A bien y réfléchir, d’autres forces sont immanentes. Elles traversent les histoires sans occuper la scène. Comme Athéna qui dénoue quelques situations par un conseil, une intervention. Comme Zeus qui tranche les impossibilités par la foudre de son pouvoir décisionnaire. Comme Hermès et sa capacité à déjouer les pièges et les chausse-trappes, à dégoter une plante inconnue pour prévenir de maux inopportuns. On peut jouer un rôle sans se prendre pour un dieu.

Et même, on peut s’occuper des vignes comme le vieux Laërte ou des cochons comme Eumée, prendre soin du vivant en se mettant à l’abri de la violence des hommes quand on ne peut l’en empêcher. Au fond, le retrait est une question de point de vue. S’éloigner des fracas numériques et des controverses politiques peut amener à écouter les chants du pinson aux aurores ou les brames du cerf à la nuit tombée – et se rapprocher ainsi d’autres manières d’être vivant.
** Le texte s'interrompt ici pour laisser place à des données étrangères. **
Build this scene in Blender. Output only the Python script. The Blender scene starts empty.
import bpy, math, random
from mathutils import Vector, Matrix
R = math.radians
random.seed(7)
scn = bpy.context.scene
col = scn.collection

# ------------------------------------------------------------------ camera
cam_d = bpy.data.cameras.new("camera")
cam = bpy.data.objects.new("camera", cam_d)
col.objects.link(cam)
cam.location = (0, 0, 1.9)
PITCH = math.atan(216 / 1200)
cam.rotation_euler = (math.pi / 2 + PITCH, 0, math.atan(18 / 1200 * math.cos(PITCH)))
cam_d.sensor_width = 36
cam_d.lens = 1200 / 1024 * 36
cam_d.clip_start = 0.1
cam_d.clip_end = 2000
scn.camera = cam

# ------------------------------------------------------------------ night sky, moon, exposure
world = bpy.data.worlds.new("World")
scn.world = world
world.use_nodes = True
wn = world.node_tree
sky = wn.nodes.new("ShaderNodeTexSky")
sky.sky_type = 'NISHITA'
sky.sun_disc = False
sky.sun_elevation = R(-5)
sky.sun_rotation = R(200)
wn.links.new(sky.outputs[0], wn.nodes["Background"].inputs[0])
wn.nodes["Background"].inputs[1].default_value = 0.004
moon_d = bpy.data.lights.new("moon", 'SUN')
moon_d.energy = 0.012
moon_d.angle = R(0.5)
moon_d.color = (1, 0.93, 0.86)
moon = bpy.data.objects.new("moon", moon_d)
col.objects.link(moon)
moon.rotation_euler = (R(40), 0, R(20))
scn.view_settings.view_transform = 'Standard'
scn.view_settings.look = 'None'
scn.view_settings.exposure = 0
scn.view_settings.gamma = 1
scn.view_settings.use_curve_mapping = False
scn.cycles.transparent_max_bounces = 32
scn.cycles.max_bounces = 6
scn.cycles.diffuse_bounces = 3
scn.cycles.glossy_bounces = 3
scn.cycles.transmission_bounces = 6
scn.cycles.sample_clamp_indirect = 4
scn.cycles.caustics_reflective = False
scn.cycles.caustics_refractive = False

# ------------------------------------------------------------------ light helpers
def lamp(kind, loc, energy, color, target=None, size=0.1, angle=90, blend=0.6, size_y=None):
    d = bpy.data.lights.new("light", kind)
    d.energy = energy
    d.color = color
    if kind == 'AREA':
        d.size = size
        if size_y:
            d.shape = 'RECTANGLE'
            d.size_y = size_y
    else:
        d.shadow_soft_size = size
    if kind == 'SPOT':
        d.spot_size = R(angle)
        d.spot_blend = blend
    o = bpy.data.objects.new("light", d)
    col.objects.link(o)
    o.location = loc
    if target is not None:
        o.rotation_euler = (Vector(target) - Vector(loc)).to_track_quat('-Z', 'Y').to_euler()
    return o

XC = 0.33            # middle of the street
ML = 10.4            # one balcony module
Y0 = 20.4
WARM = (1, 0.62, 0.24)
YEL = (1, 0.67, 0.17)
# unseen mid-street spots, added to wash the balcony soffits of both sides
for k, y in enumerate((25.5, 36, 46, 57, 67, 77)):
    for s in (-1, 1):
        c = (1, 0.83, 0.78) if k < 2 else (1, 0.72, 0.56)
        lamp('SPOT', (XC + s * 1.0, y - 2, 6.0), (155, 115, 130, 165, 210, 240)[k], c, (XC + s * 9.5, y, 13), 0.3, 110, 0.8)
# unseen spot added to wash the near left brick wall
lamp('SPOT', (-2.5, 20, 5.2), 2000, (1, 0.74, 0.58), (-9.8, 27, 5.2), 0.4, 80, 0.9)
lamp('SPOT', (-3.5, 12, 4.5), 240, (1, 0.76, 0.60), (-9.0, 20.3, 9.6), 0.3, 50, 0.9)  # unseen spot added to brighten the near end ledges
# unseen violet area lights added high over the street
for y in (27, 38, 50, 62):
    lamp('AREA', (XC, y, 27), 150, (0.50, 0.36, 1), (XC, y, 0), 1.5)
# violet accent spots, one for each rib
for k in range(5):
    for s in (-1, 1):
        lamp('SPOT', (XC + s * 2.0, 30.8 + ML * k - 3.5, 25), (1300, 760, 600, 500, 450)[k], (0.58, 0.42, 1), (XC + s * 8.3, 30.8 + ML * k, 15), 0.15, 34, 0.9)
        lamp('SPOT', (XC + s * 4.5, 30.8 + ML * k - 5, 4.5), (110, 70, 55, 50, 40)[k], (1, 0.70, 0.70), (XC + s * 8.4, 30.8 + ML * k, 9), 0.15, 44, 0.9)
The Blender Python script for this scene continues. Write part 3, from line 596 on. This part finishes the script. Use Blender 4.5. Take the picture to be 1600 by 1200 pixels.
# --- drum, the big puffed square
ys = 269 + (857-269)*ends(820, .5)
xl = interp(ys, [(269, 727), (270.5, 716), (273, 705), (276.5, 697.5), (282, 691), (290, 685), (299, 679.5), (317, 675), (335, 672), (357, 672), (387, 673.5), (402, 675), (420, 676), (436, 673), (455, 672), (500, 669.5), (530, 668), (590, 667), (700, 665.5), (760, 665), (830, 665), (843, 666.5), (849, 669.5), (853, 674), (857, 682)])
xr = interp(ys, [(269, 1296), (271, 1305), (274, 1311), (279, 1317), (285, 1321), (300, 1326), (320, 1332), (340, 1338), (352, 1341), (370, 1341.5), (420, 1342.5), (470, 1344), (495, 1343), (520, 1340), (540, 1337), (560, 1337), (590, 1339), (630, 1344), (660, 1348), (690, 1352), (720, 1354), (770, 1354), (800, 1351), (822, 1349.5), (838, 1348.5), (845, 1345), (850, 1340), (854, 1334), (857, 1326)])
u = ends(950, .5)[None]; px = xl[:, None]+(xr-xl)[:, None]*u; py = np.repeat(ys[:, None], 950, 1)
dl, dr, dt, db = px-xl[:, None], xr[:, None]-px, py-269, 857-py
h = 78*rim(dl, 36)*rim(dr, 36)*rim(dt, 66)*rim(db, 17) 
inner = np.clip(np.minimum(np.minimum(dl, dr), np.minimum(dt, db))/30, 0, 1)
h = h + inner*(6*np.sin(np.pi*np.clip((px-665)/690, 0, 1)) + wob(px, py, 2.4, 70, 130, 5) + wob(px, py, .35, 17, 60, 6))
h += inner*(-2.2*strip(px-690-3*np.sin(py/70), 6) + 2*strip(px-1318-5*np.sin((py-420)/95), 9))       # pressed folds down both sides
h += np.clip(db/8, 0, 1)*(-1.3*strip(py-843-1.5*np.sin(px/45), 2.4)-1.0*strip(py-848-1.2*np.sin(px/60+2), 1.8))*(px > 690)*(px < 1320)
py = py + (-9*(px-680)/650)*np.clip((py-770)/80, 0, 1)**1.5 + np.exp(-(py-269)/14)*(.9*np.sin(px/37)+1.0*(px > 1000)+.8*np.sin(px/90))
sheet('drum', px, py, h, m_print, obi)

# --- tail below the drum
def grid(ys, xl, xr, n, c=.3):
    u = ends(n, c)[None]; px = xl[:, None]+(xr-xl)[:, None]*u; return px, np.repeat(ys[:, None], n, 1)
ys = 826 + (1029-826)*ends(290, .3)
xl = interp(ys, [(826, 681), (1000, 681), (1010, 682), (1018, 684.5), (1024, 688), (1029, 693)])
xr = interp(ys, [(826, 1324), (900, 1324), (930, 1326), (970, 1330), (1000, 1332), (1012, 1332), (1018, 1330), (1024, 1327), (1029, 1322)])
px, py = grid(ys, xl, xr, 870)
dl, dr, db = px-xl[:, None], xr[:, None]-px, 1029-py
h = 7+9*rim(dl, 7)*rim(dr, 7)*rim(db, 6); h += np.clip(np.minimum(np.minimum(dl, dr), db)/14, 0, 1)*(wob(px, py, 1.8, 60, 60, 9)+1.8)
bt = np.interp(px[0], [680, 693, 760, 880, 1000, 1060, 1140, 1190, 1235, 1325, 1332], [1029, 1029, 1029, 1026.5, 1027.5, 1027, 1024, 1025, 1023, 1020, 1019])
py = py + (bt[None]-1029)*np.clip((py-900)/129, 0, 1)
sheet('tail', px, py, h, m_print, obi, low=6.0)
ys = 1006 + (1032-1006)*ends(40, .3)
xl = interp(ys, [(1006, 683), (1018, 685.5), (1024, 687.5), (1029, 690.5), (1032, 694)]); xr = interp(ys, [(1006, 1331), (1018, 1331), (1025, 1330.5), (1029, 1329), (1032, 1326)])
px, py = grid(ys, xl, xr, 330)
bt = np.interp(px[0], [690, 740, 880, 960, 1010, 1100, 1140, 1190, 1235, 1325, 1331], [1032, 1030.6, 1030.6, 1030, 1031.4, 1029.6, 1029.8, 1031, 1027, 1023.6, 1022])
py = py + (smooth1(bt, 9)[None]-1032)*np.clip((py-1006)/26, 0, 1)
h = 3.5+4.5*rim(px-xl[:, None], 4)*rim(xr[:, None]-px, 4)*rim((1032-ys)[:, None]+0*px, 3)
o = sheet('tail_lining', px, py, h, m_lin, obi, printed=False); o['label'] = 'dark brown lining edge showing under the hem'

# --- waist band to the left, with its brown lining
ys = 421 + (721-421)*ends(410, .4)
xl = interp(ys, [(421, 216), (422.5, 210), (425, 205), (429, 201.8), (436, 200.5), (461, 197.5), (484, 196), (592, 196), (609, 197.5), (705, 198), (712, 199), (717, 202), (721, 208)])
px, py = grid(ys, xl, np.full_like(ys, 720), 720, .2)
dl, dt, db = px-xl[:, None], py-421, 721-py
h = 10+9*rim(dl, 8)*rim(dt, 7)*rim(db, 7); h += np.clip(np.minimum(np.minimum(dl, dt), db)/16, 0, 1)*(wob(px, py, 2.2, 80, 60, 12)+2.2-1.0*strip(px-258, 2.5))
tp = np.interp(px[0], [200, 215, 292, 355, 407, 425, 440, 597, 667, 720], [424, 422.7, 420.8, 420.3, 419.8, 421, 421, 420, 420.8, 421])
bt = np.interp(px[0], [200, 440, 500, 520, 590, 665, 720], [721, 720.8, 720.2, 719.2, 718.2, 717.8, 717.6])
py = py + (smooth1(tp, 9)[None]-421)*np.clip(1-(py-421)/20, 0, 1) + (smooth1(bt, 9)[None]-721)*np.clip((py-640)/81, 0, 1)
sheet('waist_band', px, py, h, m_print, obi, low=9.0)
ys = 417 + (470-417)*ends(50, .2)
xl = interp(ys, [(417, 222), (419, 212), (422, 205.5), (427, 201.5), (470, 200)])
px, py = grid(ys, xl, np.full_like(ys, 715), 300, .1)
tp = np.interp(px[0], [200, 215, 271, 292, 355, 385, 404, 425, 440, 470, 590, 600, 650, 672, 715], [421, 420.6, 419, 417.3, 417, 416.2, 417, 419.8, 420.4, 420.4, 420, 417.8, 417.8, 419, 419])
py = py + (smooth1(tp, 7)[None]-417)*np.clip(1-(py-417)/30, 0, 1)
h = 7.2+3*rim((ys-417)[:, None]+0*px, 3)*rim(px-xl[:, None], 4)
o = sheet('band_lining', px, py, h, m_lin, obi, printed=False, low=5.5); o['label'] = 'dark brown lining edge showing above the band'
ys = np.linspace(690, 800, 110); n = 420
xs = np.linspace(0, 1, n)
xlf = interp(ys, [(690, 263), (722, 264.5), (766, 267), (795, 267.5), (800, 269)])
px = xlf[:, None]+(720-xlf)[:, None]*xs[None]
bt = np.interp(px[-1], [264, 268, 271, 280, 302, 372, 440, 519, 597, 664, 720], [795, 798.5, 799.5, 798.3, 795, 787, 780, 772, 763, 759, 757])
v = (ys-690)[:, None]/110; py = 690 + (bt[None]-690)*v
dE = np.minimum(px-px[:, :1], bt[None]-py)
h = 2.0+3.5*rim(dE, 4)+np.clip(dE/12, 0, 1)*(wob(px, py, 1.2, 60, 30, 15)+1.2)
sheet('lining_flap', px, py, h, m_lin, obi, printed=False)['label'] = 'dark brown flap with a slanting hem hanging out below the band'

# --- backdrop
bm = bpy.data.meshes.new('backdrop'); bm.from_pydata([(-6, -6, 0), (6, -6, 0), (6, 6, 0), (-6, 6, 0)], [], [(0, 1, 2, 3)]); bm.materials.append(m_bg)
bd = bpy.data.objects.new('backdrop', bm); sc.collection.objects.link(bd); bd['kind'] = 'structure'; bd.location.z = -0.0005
Vais-je privilégier le chant ? Conter comme Démodécos ou chanter comme Homère, son double le plus célèbre. Raconter des histoires à ma façon,nourrir les imaginaires et créer le temps d’un instant les aventures à accomplir comme ultime manière d’occuper le temps et de donner un sens au monde.

Il n’existe pas de personnages secondaires comme il n’existe pas une seule manière d’être au monde. Nous incarnons et portons, le temps d’une vie ou d’une journée, les figures de nos Odyssées. D’autres se figent dans des postures de marbre : tel combattant face au mal, tel militant pur et vertueux face aux mains sales, tel patriote d’ivoire se refusant aux affres et aux joies du monde. Je refuse l’assignation à des rôles fixes, au statu quo tragique. Je refuse le mythe des héros magnifiques, des toutes-puissances écrivant de leur main blanches l’histoire de notre pays. Nous ne sommes pas des biographies. Nous sommes nos vies minuscules dans leur fêlure comme dans leur lumière.